Just Pals (1920)
6/10
Great sequences aren't everything
21 August 2021
I remember reading a quote from someone who worked with John Ford late in his career that Ford understood how to assemble individual sequences, but he didn't really understand the connective tissue from one sequence to the next (it was either one of his screenwriters or his editor, I can't remember). Anyway, with that piece of information in the back of my mind, a lot of the looseness of Ford's earliest films ends up making a lot of sense. He was making short feature length films (almost all about 50 minutes in length) that were usually centered around a large setpiece at the end. Whether all the pieces are actually laid out has been a bit of a crapshoot with the best of these early films, Bucking Broadway, having everything necessary to make the finale work. Just Pals doesn't succeed as well, finding a middle ground in terms of effectiveness.
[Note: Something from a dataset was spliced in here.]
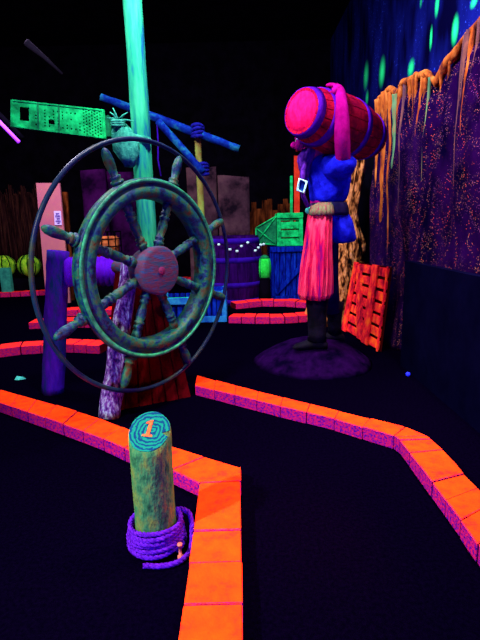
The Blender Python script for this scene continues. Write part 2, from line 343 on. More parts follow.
def resample(P, n):
    d = [0]
    for a_, b_ in zip(P, P[1:]): d.append(d[-1]+(b_-a_).length)
    out = []
    for k in range(n+1):
        t = d[-1]*k/n
        for q in range(len(P)-1):
            if t <= d[q+1]+1e-9: out.append(P[q].lerp(P[q+1], (t-d[q])/(d[q+1]-d[q]))); break
    return out
def pxl(l, Z=HZ):
    return [V((p.x, p.y)) for p in (lvl(x, y, Z) for x, y in l)]
# near L shaped curb: slightly curved run, mitre wedge at the corner, straight leg
li = resample(pxl([(-45, 387), (0, 402), (50, 419), (100, 437), (200, 482)]), 13)
lo = resample(pxl([(-52, 378), (0, 389), (50, 403), (100, 418), (172, 446.6), (240.3, 467)]), 13)
ci = li[-1]; co = lo[-1]
yj = [pxl([(220, y)])[0].y for y in (482, 530, 562, 604)]; yj += [yj[-1]-.19*k for k in (1, 2, 3, 4)]
li += [V((ci.x+.002, yj[0]-.006))]+[V((ci.x+.006, y)) for y in yj[1:]]
lo += [V((co.x, yj[0]))]+[V((co.x+.002, y)) for y in yj[1:]]
curb('orange-red brick curb bending toward the camera behind the numbered post', li, lo, 'curb', hz=HZ, bl=9)
ri = resample(pxl([(195, 385), (220, 391), (280, 406), (333, 418), (394, 436)]), 8)
ro = resample(pxl([(197, 375), (249, 389), (311, 404), (405, 427)]), 8)
ri += pxl([(396, 437)]); ro += pxl([(427, 436)])
li2 = resample(pxl([(400, 440), (413, 456.5), (444, 497), (463, 522), (480, 546), (520, 605)]), 8)
lo2 = resample(pxl([(431, 439), (449, 455), (464, 474), (480, 490), (500, 516), (540, 566)]), 8)
curb('orange-red brick curb running from the wheel pedestal to the right edge', ri+li2, ro+lo2, 'curb', hz=HZ, bl=9)
def arc(px_pts, w, label, m_, group=None, bl=.2, Z=.10):
    P = [lvl(x, y, Z) for x, y in px_pts]; P = [V((p.x, p.y)) for p in P]; O_ = []
    for i, p in enumerate(P):
        d = (P[min(i+1, len(P)-1)]-P[max(i-1, 0)]).normalized(); nn = V((-d.y, d.x)); O_.append(p+nn*w)
    return curb(label, P, O_, m_, group=group, bl=bl, gap=.007)
arc([(-25, 352), (20, 346.5), (60, 344), (99, 345.5)], .25, 'red brick curb curving behind the log post at far left', 'curb_red')
arc([(28, 322.5), (70, 321), (125, 321)], .3, 'short red brick curb, nearer of two seen through the wheel', 'curb_red')
arc([(52, 311), (90, 309.5), (128, 309.5)], .3, 'short red brick curb, farther of two seen through the wheel', 'curb_red')
arc([(-20, 293.5), (20, 292), (48, 290.5)], .2, 'distant red brick curb below the green floats', 'curb_red')
arc([(150, 279), (180, 278), (206, 278)], .3, 'distant thin red brick curb behind the wheel hub', 'curb_red')
arc([(228, 316.5), (255, 317.2), (285, 316.8), (312, 315)], .26, 'pink-red brick curb beside the mound, front one of the hole ring', 'curb_red', bl=.25)
arc([(236, 303.5), (262, 301), (285, 301), (306, 302.5)], .26, 'pink-red brick curb before the blue crate, rear one of the hole ring', 'curb_red', bl=.25)

# ------------------------------------------------------------------ numbered log post
pb = V((-.400, 1.845, 0)); R_ = .09; slope = .60; ph = .545
post = thing('marker_post', pb, 'short green log post with slanted top bearing a number 1', 'post')
mb = MB(); rs = []; n = 40
def prad(j, z): return R_*(1+.035*noise.noise(V((math.cos(2*math.pi*j/n)*2, math.sin(2*math.pi*j/n)*2, z*5)))+.02*noise.noise(V((math.cos(2*math.pi*j/n)*6, math.sin(2*math.pi*j/n)*6, z*12))))
for i in range(20):
    t = i/19; r = []
    for j in range(n):
        a = 2*math.pi*j/n; rr = prad(j, t*ph)*(1 if i < 19 else .97); x, y = math.cos(a)*rr, math.sin(a)*rr
        r.append(pb+V((x, y, t*(ph+slope*y-(.0 if i < 19 else 0)))))
    rs.append(r)
mb.rings(rs).build('log', 'log', post)
# cut end with growth rings
def rings_mat():
    Mt = bpy.data.materials.new('growth_rings'); Mt.use_nodes = True; N = Mt.node_tree.nodes; L = Mt.node_tree.links; b = N['Principled BSDF']; b.inputs['Roughness'].default_value = .9; b.inputs['IOR'].default_value = 1.0
    tc = N.new('ShaderNodeTexCoord'); sb = N.new('ShaderNodeVectorMath'); sb.operation = 'SUBTRACT'; L.new(tc.outputs['Object'], sb.inputs[0]); sb.inputs[1].default_value = (.012, 0, ph)
    w = N.new('ShaderNodeTexWave'); w.wave_type = 'RINGS'; w.rings_direction = 'SPHERICAL'; w.inputs['Scale'].default_value = 17; w.inputs['Distortion'].default_value = 6; w.inputs['Detail'].default_value = 3; w.inputs['Detail Scale'].default_value = 2
    L.new(sb.outputs[0], w.inputs['Vector'])
    r = N.new('ShaderNodeValToRGB'); e = r.color_ramp.elements; e[0].position = .2; e[0].color = (.003, .022, .07, 1); e[1].position = .7; e[1].color = (.004, .11, .08, 1)
    L.new(w.outputs['Fac'], r.inputs['Fac']); L.new(r.outputs['Color'], b.inputs['Base Color']); return Mt
M['rings'] = rings_mat()
nt = V((0, -slope, 1)).normalized(); ux = V((1, 0, 0)); uy = nt.cross(ux)
tc_ = pb+V((0, 0, ph))
ring_pts = [pb+V((math.cos(2*math.pi*j/n)*prad(j, ph)*.955, math.sin(2*math.pi*j/n)*prad(j, ph)*.955, 0)) for j in range(n)]
ring_pts = [p+V((0, 0, ph+slope*(p.y-pb.y)+.0005)) for p in ring_pts]
# wedge crack on the right side
poly = [p for j, p in enumerate(ring_pts)]
poly[39:40] = []; poly.append(tc_+ux*.055+uy*(-.012)+nt*.0005)
MB().prism(poly, nt*.003).build('cut_face', 'rings', post, smooth=False)
one = [(-.030, -.058), (.030, -.058), (.030, -.045), (.013, -.043), (.013, .058), (.004, .058), (-.026, .040), (-.026, .030), (-.008, .034), (-.008, -.043), (-.030, -.045)]
ca, sa = math.cos(-.12), math.sin(-.12)
oc = tc_+ux*(-.002)+uy*.012
MB().prism([oc+ux*((x*ca-y*sa)*.72)+uy*((x*sa+y*ca)*.72)+nt*.0036 for x, y in one], nt*.003).build('number_one', 'one', post, smooth=False)
# rope
def ropepath(P, r, mb, pitch=.09, strands=3):
    P = [V(p) for p in P]; n = len(P); s = 0; nn = None
    offs = [[] for _ in range(strands)]
    for i in range(n):
        t = (P[min(i+1, n-1)]-P[max(i-1, 0)]).normalized()
        if nn is None: nn = t.orthogonal().normalized()
        nn = (nn-t*nn.dot(t)).normalized(); b = t.cross(nn)
        if i: s += (P[i]-P[i-1]).length
        for k in range(strands):
            a = 2*math.pi*(k/strands+s/pitch); offs[k].append(P[i]+(nn*math.cos(a)+b*math.sin(a))*r*.5)
    for o in offs: mb.tube(o, r*.56, 7)
rp = MB(); P = []
turns = 6.2; nseg = int(turns*64)
for i in range(nseg+1):
    t = i/nseg; a = -.6+2*math.pi*turns*t; z = .016+t*.108; rr = R_+.018+.016*(1-t)+.004*math.sin(a*1.7)
    P.append(pb+V((math.cos(a)*rr, math.sin(a)*rr, z+.004*math.sin(a*2.3))))
def smooth_path(C, k=12):
    out = []
    for i in range(len(C)-1):
        p0, p1, p2, p3 = C[max(i-1, 0)], C[i], C[i+1], C[min(i+2, len(C)-1)]
        for q in range(k):
            t = q/k; out.append(.5*((2*p1)+(p2-p0)*t+(2*p0-5*p1+4*p2-p3)*t*t+(3*p1-p0-3*p2+p3)*t**3))
    return out+[C[-1]]
P += smooth_path([P[-1], pb+V((.118, .06, .128)), pb+V((.150, .035, .118)), pb+V((.162, -.01, .07)), pb+V((.158, -.07, .018)), pb+V((.12, -.135, .014)), pb+V((.05, -.160, .014)), pb+V((-.03, -.155, .014))])[1:]
ropepath(P, .0115, rp, pitch=.06)
tag(rp.build('rope_coil', 'rope'), 'violet rope coiled in layers around the foot of the numbered post', 'rope')
bl_ = MB().lathe(pb+V((.118, -.098, .0)), (0, 0, 1), [(0, .013), (.012, .013), (.013, .006), (.06, .006), (.061, .011), (.07, .011)], 12)
tag(bl_.build('anchor_bolt', 'iron'), 'small rusty bolt standing up beside the rope coil', 'bolt')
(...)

Just Pals is the story of Buck Jones' Bim, the local bum of a small Western town, who befriends a boy, Bill (Georgie Stone) who shows up as a stowaway on the passing train, tossed off when discovered. Bim has a crush on the school teacher Mary Bruce (Helen Ferguson) who is engaged to Harvey Cahill (William Buckley), an employee at the bank. After Bim makes himself known to Mary by rescuing Bill from the train engineer, embarrassing himself at the same time by getting knocked into a ditch, Bim decides to finally make something of himself, clean himself up, and become the kind of man that Mary could love. So, he runs off to find some kind of work, any sort of odd job anyone will offer him.

At the same time, Harvey is in trouble. He dipped into his till personally and has come up short. Mary is in charge of a memorial fund raised by the school children, and Harvey convinces her to give her the money to cover the shortage, though she's reticent about the whole thing. Bill, in an effort to help Bim get a steadier job, steals a uniform from a train engineer passing through town, but he falls off the train injuring himself. Bim, feeling responsible, takes Bill to the local doctor (Edwin B. Tilton) whose wife (Eunice Murdock Moore) believes that Bill is the lost son of a rich man as told in a newspaper article. They conspire to keep Bill away from Bim to collect the reward themselves.

This puts most of the pieces in place for the big climax, and I was pretty happy with it. However, when we get the sudden introduction of certain elements that drive the action in the middle of the climax, my appreciation dimmed. Mary sends Bim to Harvey to get the money, but the process takes too long and Mary ends up throwing herself in the river. Harvey agrees with some outlaws to let them rob the bank to take any suspicion off of him for any missing funds. Bim finds out, goes to the outlaws' with a recovered Bill, and confronts them about the plot before they quickly get captured. Then, out of literally nowhere, a car careens off the road up above and lands in the middle of the camp where a boy jumps out and helps Bill and Bim go free. We later learn that this boy isn't completely out of nowhere, but the sudden presence of the car to free them from a tough spot feels like deus ex machina in the most unsatisfying way. The outlaws end up caught, Harvey taken away, and all ends up well with the new boy being the missing boy from the newspaper article, soon claimed by his father who gives the reward money to Bim.

It's light, action and adventure fare that would entertain enough if the final act didn't feel so random because certain elements were introduced too late to feel natural. It feeds into the idea that Ford really did know how to put on a show within an individual sequence but never quite understood all the different pieces that needed to go into it beforehand to make it feel right.